On Wed, 30 May 2007 14:42:22 CST, Craig Scott
<audiofanatic@gmail.com> wrote:

There are perhaps some better parts of the standard for clarifying
this, but a quick check yielded the following for 12.7/2:

"...To form a pointer to (or access the value of) a direct nonstatic
member of an object obj, the construction of obj shall have started
and its destruction shall not have completed, otherwise the
computation of the pointer value (or accessing the member value)
results in undefined behavior."

In other words, as long as the constructor has started, you can take
the address of or a reference to any of its non-static members (NB:
you cannot dereference that pointer or use the reference though until
the member itself has been constructed). There are also examples in
12.7/2 and 12.7/3 where the "this" pointer is used as an argument to
base class constructors.


Am I correct in the assumtion that the phrase "[...] the construction
of obj shall have started [...]" means that the initialization list
has been entered, and that we don't have to wait until the body of
the constructor has been entered? It would make sense, because the
compiler really needs to know about the addresses of the members of
the current type in the initialization list and cannot restrict
itself only to the members of the base class(es).

If that is so, then the warning that one popular compiler issues when
passing "this" to the constructor of some member or base class is
spurious at best.


The compiler does not know what you use this pointer for.
If you store it for using at a later time, there is no harm;
if you want to access the object in any way, it is asking for trouble.
Thus there are situations where it is not spurious at all.

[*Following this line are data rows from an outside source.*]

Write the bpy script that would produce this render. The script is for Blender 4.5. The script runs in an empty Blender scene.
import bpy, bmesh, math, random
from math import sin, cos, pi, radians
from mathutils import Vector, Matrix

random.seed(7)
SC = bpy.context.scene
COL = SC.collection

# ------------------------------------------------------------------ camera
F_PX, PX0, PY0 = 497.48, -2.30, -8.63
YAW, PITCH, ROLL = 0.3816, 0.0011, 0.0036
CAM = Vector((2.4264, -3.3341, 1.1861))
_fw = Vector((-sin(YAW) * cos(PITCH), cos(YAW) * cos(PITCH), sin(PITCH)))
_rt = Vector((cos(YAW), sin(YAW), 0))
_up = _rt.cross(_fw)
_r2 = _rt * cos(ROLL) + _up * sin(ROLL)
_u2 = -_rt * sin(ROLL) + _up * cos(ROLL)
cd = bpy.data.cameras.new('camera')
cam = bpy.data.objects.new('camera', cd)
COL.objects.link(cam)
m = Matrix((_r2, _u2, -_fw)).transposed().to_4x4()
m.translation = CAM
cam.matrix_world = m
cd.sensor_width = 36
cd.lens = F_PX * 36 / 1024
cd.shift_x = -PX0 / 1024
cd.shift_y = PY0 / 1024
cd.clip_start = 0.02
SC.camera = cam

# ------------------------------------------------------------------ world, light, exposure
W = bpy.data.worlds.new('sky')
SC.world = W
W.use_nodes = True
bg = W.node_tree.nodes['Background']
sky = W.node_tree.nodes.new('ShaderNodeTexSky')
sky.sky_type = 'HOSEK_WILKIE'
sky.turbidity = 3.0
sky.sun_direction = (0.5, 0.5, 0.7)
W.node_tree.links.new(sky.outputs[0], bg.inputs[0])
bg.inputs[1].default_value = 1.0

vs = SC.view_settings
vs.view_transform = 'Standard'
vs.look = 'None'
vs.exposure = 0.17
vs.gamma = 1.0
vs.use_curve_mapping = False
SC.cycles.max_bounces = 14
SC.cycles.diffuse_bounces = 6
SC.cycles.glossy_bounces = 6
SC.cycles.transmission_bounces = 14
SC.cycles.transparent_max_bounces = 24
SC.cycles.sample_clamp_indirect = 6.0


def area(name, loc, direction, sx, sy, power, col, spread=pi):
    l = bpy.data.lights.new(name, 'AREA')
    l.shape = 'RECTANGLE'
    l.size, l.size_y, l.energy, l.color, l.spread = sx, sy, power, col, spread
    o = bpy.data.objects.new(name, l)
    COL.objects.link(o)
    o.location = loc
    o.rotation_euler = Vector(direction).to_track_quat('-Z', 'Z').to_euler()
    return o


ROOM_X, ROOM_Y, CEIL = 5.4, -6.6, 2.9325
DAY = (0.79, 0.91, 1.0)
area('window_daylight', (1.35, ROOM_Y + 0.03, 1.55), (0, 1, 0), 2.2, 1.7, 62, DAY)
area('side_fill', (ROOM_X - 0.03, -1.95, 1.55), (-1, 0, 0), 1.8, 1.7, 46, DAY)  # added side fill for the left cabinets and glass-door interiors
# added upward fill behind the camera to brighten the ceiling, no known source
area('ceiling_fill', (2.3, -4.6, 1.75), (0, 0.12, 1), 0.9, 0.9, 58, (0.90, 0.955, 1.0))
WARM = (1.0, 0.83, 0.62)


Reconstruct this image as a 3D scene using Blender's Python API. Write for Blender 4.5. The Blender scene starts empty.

Actually, since this is a hot topic for me, I would like to add another
remark.
Storing a this in a member allows to simulate virtual inheritance:
when you ask for any interface (IUnknown), you get it from the object,
not from the member.
However, my problem is
this is suboptimal in the typical situation
where the implementation objects are members of the host object stored
at offsets known at compile time;
thus,
the value reinterpret_cast<unsigned char const *>(this) -
reinterpret_cast<unsigned char const *>(host)
is constant and depends only on the compiler used.

Getting the host pointer from the interface pointer is covered my the
dynamic_cast operator in C++;
however, dynamic_cast + virtual inheritance = the same memory overhead,
only behind the scenes,
because the implementations of the interface can be laid out in any order.
What is needed is a class cannot be used to instantiate a stand-alone
object,
only a particular member of a particular class
so that you can get the address of the host object by adjusting the
pointer to the member object
with a constant negative value.
AFAIK, there is no way to get this effect in today's C++,
except that, ironically, when you fall back to C, you can use offsetof
for that purpose.
ATL does use offsetof with class objects, but it is nonstandard.
Would it make a good topic for comp.std.c++?